From the “clowns to the left of me, jokers to the right” school of thought, there are two extremes to avoid when it comes to making assumptions about reading other people.

The clown assumes that he can tell what other people are thinking by their expressions and manners, while the joker thinks you can’t tell much of anything (or anything reliable, anyway) from people’s expressions and manners.

I can’t read minds, but I can read faces decently well, and when I’m feeling clownish I try to read people. Not seriously, but almost as a game. Here’s an example.

There’s a kind of woman I see (especially in the city) who seems to have a look on her face that says, “Yes, I know I’m pretty and everyone wants to be near me and talk to me, but I’m giving the world a cold, bitchy face to discourage that, because it gets so tiresome.”

A woman on the elevator this morning had that face. Which is fine. I didn’t want to talk to her.

But she (i.e., the ‘she’ conjured by my imagination) was so obsessed with herself that she had no clue she was standing right in front of the card reader — that thing where we all have to waive our cards to prove we’re not in Al Qaeda.

So little miss pretty gets on the elevator first and stands directly in front of the reader. As daughter #3 would say, “No situational awareness.”
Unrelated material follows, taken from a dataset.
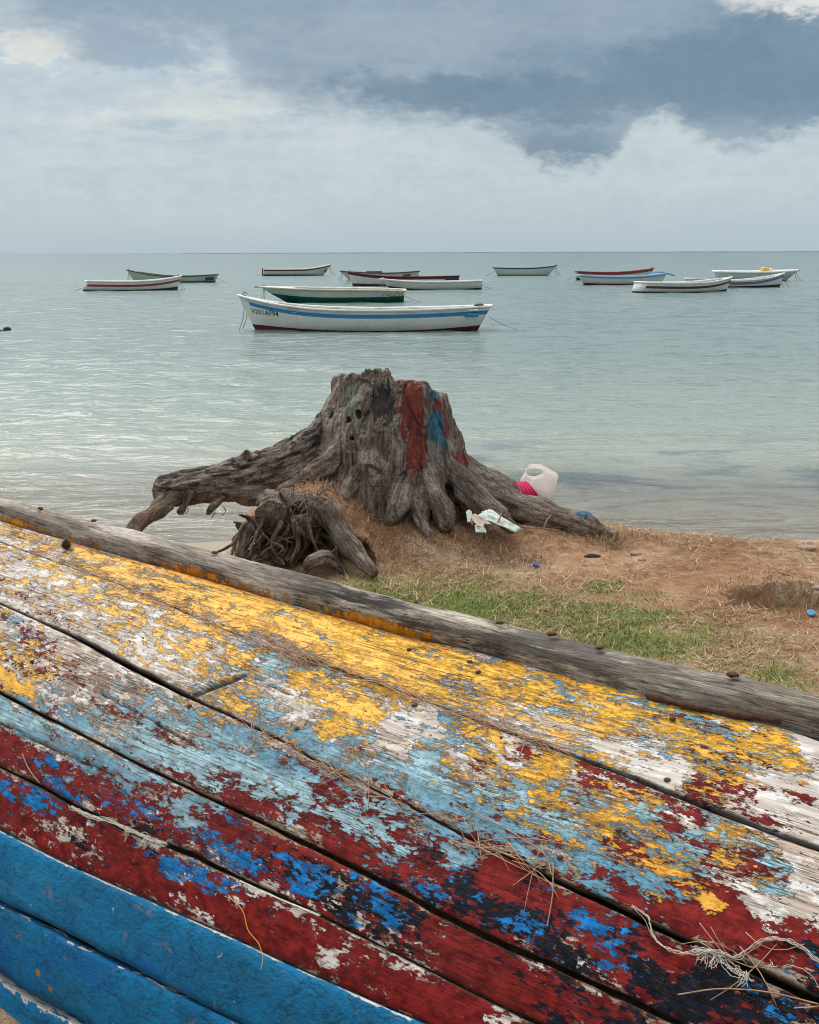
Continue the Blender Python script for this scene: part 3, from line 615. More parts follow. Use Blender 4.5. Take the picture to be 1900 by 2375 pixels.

Three women enter the elevator, and then me. Each of the women have to say “excuse me” as they reach in front of “don’t bother me” face to swipe their cards across the reader. I didn’t say excuse me. I did avoid elbowing her.

Got the picture? Then hold that thought.

Every once in a while there’s a story about how brain scans of one sort or another are getting close to being able to read minds. So imagine this.

At some point in the future we’ll be hooked up to some computer interface that will give us access to all sorts of information. (My book The Intruder is set in just such an environment.) You won’t have to wonder about the origin of “clean as a whistle,” because as soon as you wonder about it the answer will be fed directly into your brain.

At that point, you’ll look at little miss pretty on the elevator and you’ll know exactly what’s up with her. You won’t have to make a guess based on her expression, because your computer interface will have already scanned her and will tell you exactly what she’s thinking. (She actually doesn’t think she’s pretty at all, and her bitchy face is because her husband forgot to take out the garbage — for the fifth week in a row.)

I realize that any such interface would have privacy settings and such, so this scenario isn’t intended to be realistic. That’s not the point. The point is that it’s at least possible that at some time in the future we’ll see the stark contrast between what we assume about people — based on their expressions and tone and body language — and what’s really going on with them. (If the scans are accurate.)